The industry is adapting despite the fact that the capital markets provide little reward to oil and gas operators that employ best practices versus those that don’t. However, there are economic advantages for companies employing best practices in the form of cost reductions and, as Approach Resources has discovered, higher production volumes.
To minimize friction with the community-at-large, the industry is better served when it pushes efforts beyond minimum state requirements as part of a broader philosophical approach to establishing a social license, or license to operate.
he social license concept refers to a local community’s acceptance of a company’s presence. It is gradually becoming a prerequisite for conducting business that impacts a range of constituencies, including everyone from company shareholders to community residents. The concept originated internationally in mining and has become an operating principal for oil and gas development in Australia and Canada. The concept is slowly establishing a beachhead in the U.S. energy sector.

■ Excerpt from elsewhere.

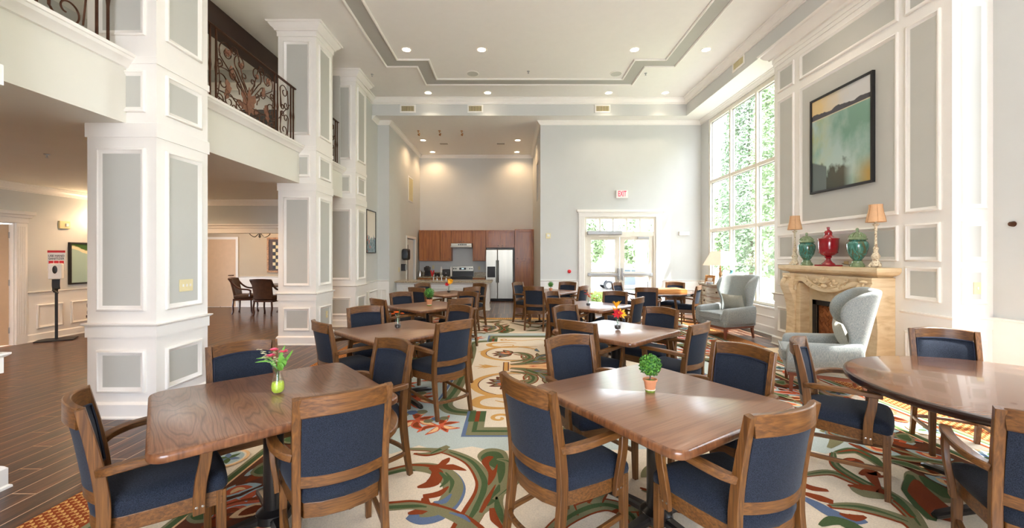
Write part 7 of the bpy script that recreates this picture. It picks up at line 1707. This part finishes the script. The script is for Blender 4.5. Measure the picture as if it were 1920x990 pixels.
# ================================================================== OUTSIDE
g = fin('ground_outside', B((-30, 70, YX + 0.25, 90, -1.6, -1.42), (XW + 0.3, 70, -20, YX + 0.25, -0.25, -0.06), (-30, 70, YX + 0.25, 17.5, -1.42, -0.06)), M['concrete'], None, smooth=False); g['kind'] = 'structure'
g = fin('lawn_ground', B((XW + 4.2, 40, 3, 34, -0.06, -0.03)), M['lawn'], None, smooth=False); g['kind'] = 'structure'
def tree(x, y, z, h, r, label, n, mi, columnar=False, leaf=0.12):
    t = thing('tree', label, 'tree', (x, y, z), 0, 'trees outside the windows')
    bm = bmesh.new(); tube(bm, cr([(0, 0, 0), (0.05, 0, h * 0.3), (-0.05, 0.05, h * 0.6), (0, 0, h * 0.85)], 4), 0.12 if not columnar else 0.1, 8, scales=[1 - 0.8 * i / 12 for i in range(13)]); fin('trunk', bm, M['bark'], t)
    bm = bmesh.new()
    for i in range(n):
        if columnar:
            zz = random.uniform(0.06, 1) ** 0.9 * h; rr = r * (sin(pi * min(1, 0.12 + 0.9 * zz / h)) ** 0.6) * sqrt(random.uniform(0.3, 1)); a = random.uniform(0, 2 * pi); p = Vector((rr * cos(a), rr * sin(a), zz))
        else:
            d = Vector((random.gauss(0, 1), random.gauss(0, 1), random.gauss(0, 1))).normalized(); k = random.uniform(0.45, 1) ** 0.5 * (1 + 0.25 * sin(5 * atan2(d.y, d.x) + 3 * d.z)); p = Vector((d.x * r * k, d.y * r * k, h * 0.62 + d.z * h * 0.4 * k))
        s = leaf * random.uniform(0.6, 1.3); u = Vector((random.gauss(0, 1), random.gauss(0, 1), random.gauss(0, 1))).normalized() * s; w = u.orthogonal().normalized() * s * 0.5
        bm.faces.new([bm.verts.new(q) for q in (p - u, p + w, p + u, p - w)])
    fin('foliage', bm, M['leaf'][mi], t, smooth=False)
tree(10.6, 18.0, -0.06, 11, 1.25, 'tall columnar evergreen outside the middle panes of the tall window', 20000, 0, True, 0.10)
tree(9.6, 14.6, -0.06, 10, 0.9, 'tall slim evergreen outside the panes nearest the fireplace wall', 15000, 1, True, 0.09)
tree(15.5, 30.0, -0.06, 6.6, 1.4, 'shorter conical tree seen low in the left panes of the tall window', 8000, 1, True, 0.15)
tree(19.5, 33.0, -0.06, 5.5, 2.6, 'rounded green tree behind the lawn right of the conical tree', 3500, 0, False, 0.25)
tree(4.6, 52, -1.42, 8.2, 3.2, 'rounded tree straight beyond the right exit door', 5500, 0, False, 0.35)
for i, (x, y, h, r) in enumerate(((8.5, 62, 9, 2.6), (13.8, 70, 9.5, 2.7), (19, 62, 9, 2.6), (24.5, 70, 9.5, 2.7), (2.0, 70, 9, 2.6), (30, 62, 9, 2.6))):
    tree(x, y, -1.42, h, r, 'bushy tree in the far row beyond the car park, %s' % ('behind the left door glass', 'between the door leaves', 'behind the right door', 'right of the row', 'at the left end', 'at the right end')[i], 3500, 1, False, 0.45)
for x, y, lab in ((11.5, -4.0, 'farthest back, out of view'), (12.0, 0.6, 'beside the near window, out of view'), (11.8, 5.2, 'opposite the fireplace wall, out of view'), (12.2, 9.8, 'opposite the tall window, out of view')):  # trees added out of view to cut low sky light through the windows
    tree(x, y, -0.06, 8.5, 1.7, 'unseen tree added to screen sky light, ' + lab, 5000, 0, False, 0.34)
hd = thing('hedge_shrub', 'low yellow-green shrub right outside the left exit door', 'shrub', (2.75, 13.0, -0.06))
bm = bmesh.new()
for i in range(3500):
    p = Vector((random.uniform(-0.75, 0.55), random.uniform(-0.3, 0.3), 0)); hmax = 0.42 * (1 - (p.x / 1.1) ** 2) ; p.z = random.uniform(0, hmax); s = 0.035; u = Vector((random.gauss(0, 1), random.gauss(0, 1), random.gauss(0, 1))).normalized() * s; w = u.orthogonal().normalized() * s * 0.5
    bm.faces.new([bm.verts.new(q) for q in (p - u, p + w, p + u, p - w)])
fin('foliage', bm, M['leaf'][2], hd, smooth=False)
bm = bmesh.new(); tube(bm, [(0, 0, 0), (0.02, 0, 0.25)], 0.02, 6); fin('stem', bm, M['bark'], hd)
pc = thing('porch_column', 'tan stucco porch column outside the right exit door', 'column', (4.62, 14.4, -0.06))
bm = bmesh.new(); lathe(bm, [(0.28, 0), (0.28, 0.25), (0.2, 0.3), (0.19, 3.2), (0.26, 3.3), (0.26, 3.5)], 24); fin('column_shaft', bm, M['stucco'], pc)
# pickup truck
tr = thing('pickup_truck', 'silver pickup truck parked across the drive beyond the exit doors', 'truck', (10.3, 36.0, -1.42), pi)
def sideprofile(bm, poly, w, mi=0):
    a = [bm.verts.new((x, -w, z)) for x, z in poly]; b = [bm.verts.new((x, w, z)) for x, z in poly]; n = len(poly)
    f1 = bm.faces.new(a); f2 = bm.faces.new(b[::-1])
    for i in range(n): bm.faces.new([a[i], b[i], b[(i + 1) % n], a[(i + 1) % n]])
    bm.normal_update(); bmesh.ops.triangulate(bm, faces=[f1, f2])
bm = bmesh.new()
arch = lambda c: [(c + 0.46 * cos(radians(t)), 0.42 + 0.46 * sin(radians(t))) for t in range(0, 181, 20)]
sideprofile(bm, [(-2.8, 0.45), (-2.85, 0.75), (-2.8, 1.15), (-0.9, 1.15), (0.0, 1.18), (1.35, 1.16), (2.55, 1.05), (2.8, 0.9), (2.85, 0.5)] + arch(1.85) + arch(-1.75), 0.95); fin('truck_body', bm, M['truck'], tr, angle=30)
bm = bmesh.new(); sideprofile(bm, [(-0.95, 1.15), (-0.8, 1.78), (0.55, 1.82), (1.35, 1.16)], 0.8); cb = fin('cab', bm, M['truck'], tr, angle=30)
bm = bmesh.new(); sideprofile(bm, [(-0.78, 1.22), (-0.66, 1.7), (-0.15, 1.72), (-0.15, 1.22)], 0.806); sideprofile(bm, [(-0.05, 1.22), (-0.05, 1.72), (0.5, 1.74), (1.1, 1.22)], 0.806); fin('side_window', bm, M['carglass'], cb)
for x in (1.85, -1.75):
    for s in (-1, 1):
        bm = bmesh.new(); lathe(bm, [(0.0, -0.12), (0.38, -0.12), (0.4, -0.08), (0.4, 0.08), (0.38, 0.12), (0, 0.12)], 24); xform(bm, Matrix.Translation((x, s * 0.88, 0.4)) @ Matrix.Rotation(radians(90), 4, 'X')); wh = fin('wheel', bm, M['tyre'], tr)
        bm = bmesh.new(); lathe(bm, [(0.0, 0), (0.24, 0), (0.24, 0.02)], 20); xform(bm, Matrix.Translation((x, s * 1.012, 0.4)) @ Matrix.Rotation(radians(90), 4, 'X'))
        fin('rim', bm, M['chrome'], wh)
fin('front_bumper', B((2.8, 2.95, -0.95, 0.95, 0.45, 0.7)), M['chrome'], tr, smooth=False, bevel=0.03); fin('headlamp', B((2.68, 2.82, -0.96, -0.7, 0.78, 0.98), (2.68, 2.82, 0.7, 0.96, 0.78, 0.98)), M['plasticwhite'], tr, smooth=False)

The concept ultimately addresses a series of intangibles in a complex interplay between the community and industry. It exists outside of the regulatory process and refers to industry efforts to build trust with the community through effective communication before a project begins, recurring timely dialogue with stakeholders as the project evolves and conducting operations in an ethical and responsible manner.
Meanwhile, recycling systems have come of age and offer economically competitive alternatives to wastewater injection. Water recycling is available to individual oil and gas companies to support large-scale unconventional extraction programs in arid regions, often spanning hundreds of thousands of acres, or accessed through third-party entities that enable less well-capitalized oil and gas companies with smaller acreage holdings to participate via purchase of discrete specialized services.
For those caught in the crosshairs of the water usage debate, progress seems to move at a glacial pace. But in the broader sweep of time, a suitable compromise will develop as the oil and gas community adopts the best practices of the industry’s innovation leaders.